Alors qu'il était réticent au début de son mandat à adopter des mesures visant à soutenir les médias malgré la crise qui a entraîné la fermeture de plusieurs journaux et la disparition de milliers d'emplois, voilà que le gouvernement Trudeau effectue un virage et soutient qu'il en va de la santé de la démocratie canadienne d'appuyer « un journalisme professionnel fiable ».

Ainsi, le ministre du Patrimoine, Pablo Rodriguez, s'est vu confier le mandat par le premier ministre Justin Trudeau d'élaborer, de concert avec le ministre des Finances Bill Morneau, « des modèles d'affaires qui facilitent davantage les dons de particuliers et le soutien philanthropique accordés pour la diffusion de nouvelles locales et pour appuyer un journalisme professionnel fiable sans but lucratif ».

M. Rodriguez, qui a pris la relève de Mélanie Joly, mutée au ministère du Tourisme, des Langues officielles et de la Francophonie, devra aussi travailler avec les médias « afin d'examiner des moyens qui permettront au gouvernement de soutenir davantage la transition vers les médias numériques », peut-on lire dans la lettre de mandat du nouveau ministre qui a été diffusée hier.

Pour l'heure, le ministre Rodriguez n'a pas encore de calendrier pour mener à bien les corvées que lui a confiées le premier ministre, bien qu'il ne reste qu'environ 12 mois avant les prochaines élections fédérales, prévues en octobre 2019.

Sous le couvert de l'anonymat, une source gouvernementale a convenu que la réflexion du gouvernement Trudeau en ce qui a trait à l'avenir des médias a évolué quelque peu au cours des derniers mois en raison de la grave crise qui frappe les médias traditionnels, en particulier la presse écrite.

« Il est vrai que le discours a évolué, mais c'est quand même en ligne droite avec ce que nous avons dit depuis le début en ce que nous reconnaissons qu'il y a une crise et que les médias écrits éprouvent beaucoup de difficulté en ce moment.

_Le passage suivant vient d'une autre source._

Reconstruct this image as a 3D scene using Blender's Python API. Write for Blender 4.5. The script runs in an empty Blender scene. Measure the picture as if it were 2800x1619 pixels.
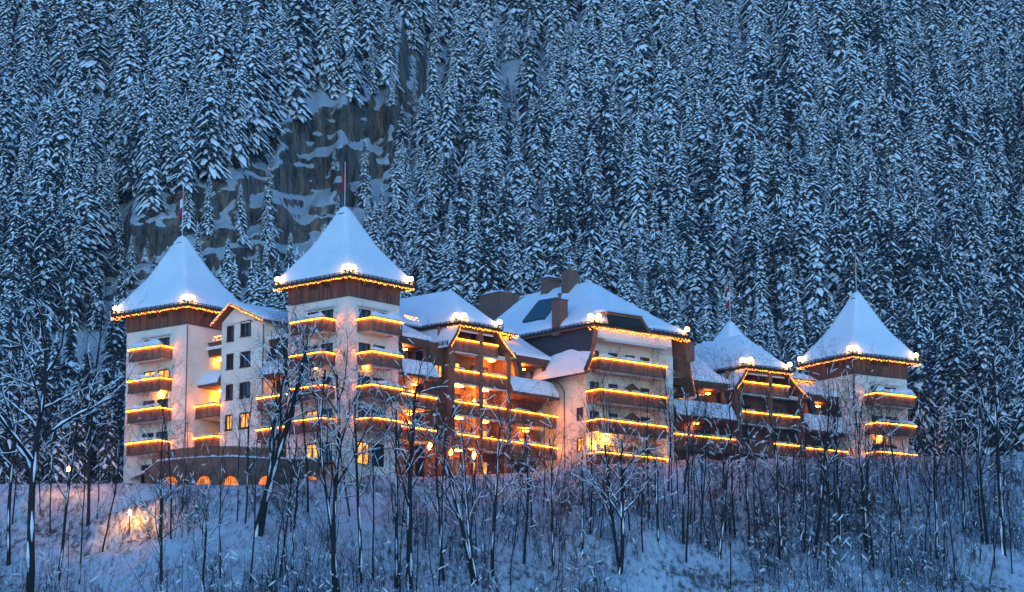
import bpy, math, random
import numpy as np
from mathutils import Vector, noise as mnoise

# ------------------------------------------------------------------ camera, sky, light, exposure
sc = bpy.context.scene
COL = sc.collection
F, CX, CY, PITCH, CZ = 7800.0, 1400.0, 809.5, math.radians(10.5), 2.0   # lens in photo pixels (2800 wide)
cd = bpy.data.cameras.new('camera'); cam = bpy.data.objects.new('camera', cd); COL.objects.link(cam)
cd.sensor_width = 36.0; cd.lens = 36.0 * F / 2800.0; cd.clip_start = 1.0; cd.clip_end = 4000.0
cam.location = (0, 0, CZ); cam.rotation_euler = (math.pi / 2 + PITCH, 0, 0)
sc.camera = cam
SUN_EL, SUN_ROT = math.radians(8.0), math.radians(180.0)
wd = bpy.data.worlds.new('World'); sc.world = wd; wd.use_nodes = True
nt = wd.node_tree; bg = nt.nodes['Background']
sky = nt.nodes.new('ShaderNodeTexSky'); sky.sky_type = 'NISHITA'; sky.sun_disc = False
sky.sun_elevation = SUN_EL; sky.sun_rotation = SUN_ROT; sky.altitude = 1100.0
sky.air_density = 1.0; sky.dust_density = 0.3; sky.ozone_density = 3.0
wbm = nt.nodes.new('ShaderNodeMix'); wbm.data_type = 'RGBA'; wbm.blend_type = 'MULTIPLY'; wbm.inputs[0].default_value = 1.0; wbm.inputs[7].default_value = (.36, .69, 1.0, 1)   # tungsten white balance of the photograph
nt.links.new(sky.outputs[0], wbm.inputs[6]); nt.links.new(wbm.outputs[2], bg.inputs[0]); bg.inputs[1].default_value = 0.15
sl = bpy.data.lights.new('sun', 'SUN'); sun = bpy.data.objects.new('sun', sl); COL.objects.link(sun)
sl.energy = 0.36; sl.angle = math.radians(60); sl.color = (.52, .77, 1.0)     # soft afterglow low behind the camera
sun.rotation_euler = (math.pi / 2 - SUN_EL, 0, 0)
vs = sc.view_settings
vs.view_transform = 'Standard'; vs.look = 'None'; vs.gamma = 1.0; vs.use_curve_mapping = False
vs.exposure = 1.47
cy = sc.cycles
cy.use_denoising = True; cy.max_bounces = 4; cy.diffuse_bounces = 3; cy.glossy_bounces = 2
cy.transmission_bounces = 2; cy.volume_bounces = 0; cy.transparent_max_bounces = 4
cy.use_adaptive_sampling = True; cy.adaptive_threshold = .025; cy.sample_clamp_indirect = 6.0; cy.caustics_reflective = False; cy.caustics_refractive = False

# ------------------------------------------------------------------ helpers
R = random.Random(7)
CP, SP = math.cos(PITCH), math.sin(PITCH)
def ray(px, py):
    a = (px - CX) / F; b = (CY - py) / F
    return (a, CP - b * SP, SP + b * CP)
def proj(x, y, z):
    z = z - CZ
    f = y * CP + z * SP
    return CX + F * x / f, CY - F * (-y * SP + z * CP) / f
def at(px, py, Y):
    d = ray(px, py); t = Y / d[1]
    return (d[0] * t, Y, CZ + d[2] * t)

def smooth(a, b, x):
    t = np.clip((x - a) / (b - a), 0, 1); return t * t * (3 - 2 * t)
_rs = np.random.RandomState(3); _T = _rs.rand(256, 256)
def vnoise(x, y):
    x = np.asarray(x, float); y = np.asarray(y, float)
    xi = np.floor(x).astype(int); yi = np.floor(y).astype(int); fx = x - xi; fy = y - yi
    fx = fx * fx * (3 - 2 * fx); fy = fy * fy * (3 - 2 * fy)
    g = lambda i, j: _T[i & 255, j & 255]
    return (g(xi, yi) * (1 - fx) + g(xi + 1, yi) * fx) * (1 - fy) + (g(xi, yi + 1) * (1 - fx) + g(xi + 1, yi + 1) * fx) * fy
def fbm(x, y, o=4):
    s = 0; a = .5
    for k in range(o):
        s = s + a * (vnoise(x * 2 ** k + 17 * k, y * 2 ** k + 31 * k) - .5) * 2; a *= .5
    return s

class MB:
    def __init__(s): s.v = []; s.f = []; s.m = []; s.cm = 0
    def pts(s, P):
        n = len(s.v); s.v.extend(P); return n
    def poly(s, P):
        n = s.pts(P); s.f.append(tuple(range(n, n + len(P)))); s.m.append(s.cm)
    def hexa(s, P):
        n = s.pts(P)
        for q in ((0, 3, 2, 1), (4, 5, 6, 7), (0, 1, 5, 4), (1, 2, 6, 5), (2, 3, 7, 6), (3, 0, 4, 7)):
            s.f.append(tuple(n + i for i in q)); s.m.append(s.cm)
    def box(s, x0, x1, y0, y1, z0, z1):
        if x0 > x1: x0, x1 = x1, x0
        if y0 > y1: y0, y1 = y1, y0
        if z0 > z1: z0, z1 = z1, z0
        s.hexa([(x0, y0, z0), (x1, y0, z0), (x1, y1, z0), (x0, y1, z0), (x0, y0, z1), (x1, y0, z1), (x1, y1, z1), (x0, y1, z1)])
    def tube(s, P, r, n=6, cap=True):
        P = [Vector(p) for p in P]; k = len(P)
        if not hasattr(r, '__len__'): r = [r] * k
        base = len(s.v); ref = None
        for i in range(k):
            d = (P[min(i + 1, k - 1)] - P[max(i - 1, 0)])
            if d.length < 1e-9: d = Vector((0, 0, 1))
            d.normalize()
            if ref is None: ref = Vector((0, 0, 1)) if abs(d.z) < .9 else Vector((1, 0, 0))
            a = d.cross(ref)
            if a.length < 1e-6: a = d.cross(Vector((0.3, 1, 0.1)))
            a.normalize(); b = a.cross(d)
            for j in range(n):
                t = 2 * math.pi * j / n
                q = P[i] + (a * math.cos(t) + b * math.sin(t)) * r[i]; s.v.append((q.x, q.y, q.z))
        for i in range(k - 1):
            for j in range(n):
                j2 = (j + 1) % n
                s.f.append((base + i * n + j, base + i * n + j2, base + (i + 1) * n + j2, base + (i + 1) * n + j)); s.m.append(s.cm)
        if cap:
            s.f.append(tuple(base + j for j in range(n - 1, -1, -1))); s.m.append(s.cm)
            s.f.append(tuple(base + (k - 1) * n + j for j in range(n))); s.m.append(s.cm)
    def grid(s, A):            # A: (n, m, 3) array
        n, m = A.shape[:2]; b = len(s.v); s.v.extend(map(tuple, A.reshape(-1, 3).tolist()))
        for i in range(n - 1):
            for j in range(m - 1):
                a = b + i * m + j
                s.f.append((a, a + 1, a + m + 1, a + m)); s.m.append(s.cm)
    def mesh(s, name, mats, smooth=False):
        me = bpy.data.meshes.new(name); me.from_pydata(s.v, [], s.f)
        for m in (mats if isinstance(mats, (list, tuple)) else [mats]): me.materials.append(m)
        if any(s.m): me.polygons.foreach_set('material_index', s.m)
        if smooth: me.polygons.foreach_set('use_smooth', [True] * len(s.f))
        me.update(); return me
    def build(s, name, mats, parent=None, smooth=False, **tags):
        return link(name, s.mesh(name, mats, smooth), parent, **tags)
def link(name, data, parent=None, label=None, cat=None, group=None, kind=None, loc=None, rz=0):
    o = bpy.data.objects.new(name, data); COL.objects.link(o)
    if parent is not None: o.parent = parent
    if label: o['label'] = label
    if cat: o['category'] = cat
    if group: o['group'] = group
    if kind: o['kind'] = kind
    if loc is not None: o.location = loc
    if rz: o.rotation_euler = (0, 0, rz)
    return o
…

Nous croyons que le journalisme est essentiel pour notre démocratie. Mais aussi, et c'est une condition sine qua non, il faut que toute mesure respecte l'indépendance journalistique. C'est un aspect que nous prenons très au sérieux. »

CHUTE DES REVENUS PUBLICITAIRES

Dans son dernier budget, le ministre des Finances a annoncé un investissement de 50 millions de dollars au cours des cinq prochaines années afin de soutenir le journalisme local. Il avait aussi indiqué avoir l'intention d'examiner les mesures permettant aux particuliers de faire des dons à des médias. Ces mesures avaient toutefois été jugées insuffisantes par l'industrie des médias.

La presse écrite a assisté, impuissante, à une chute brutale de ses revenus publicitaires. À titre d'exemple, les quotidiens canadiens ont vu la moitié de leurs revenus de publicité - environ 1,5 milliard - fondre comme neige au soleil au cours de la dernière décennie. Pis encore, la majeure partie de ces revenus publicitaires a abouti dans les coffres de géants américains comme Google et Facebook, qui n'investissent pas dans le journalisme canadien.

En mai, Power Corporation a décidé de se départir de La Presse afin de permettre au quotidien de devenir la propriété d'un organisme à but non lucratif (OBNL), ouvrant ainsi la porte à des dons philanthropiques, et à une aide gouvernementale. Le nouveau statut de La Presse est entré en vigueur en juillet.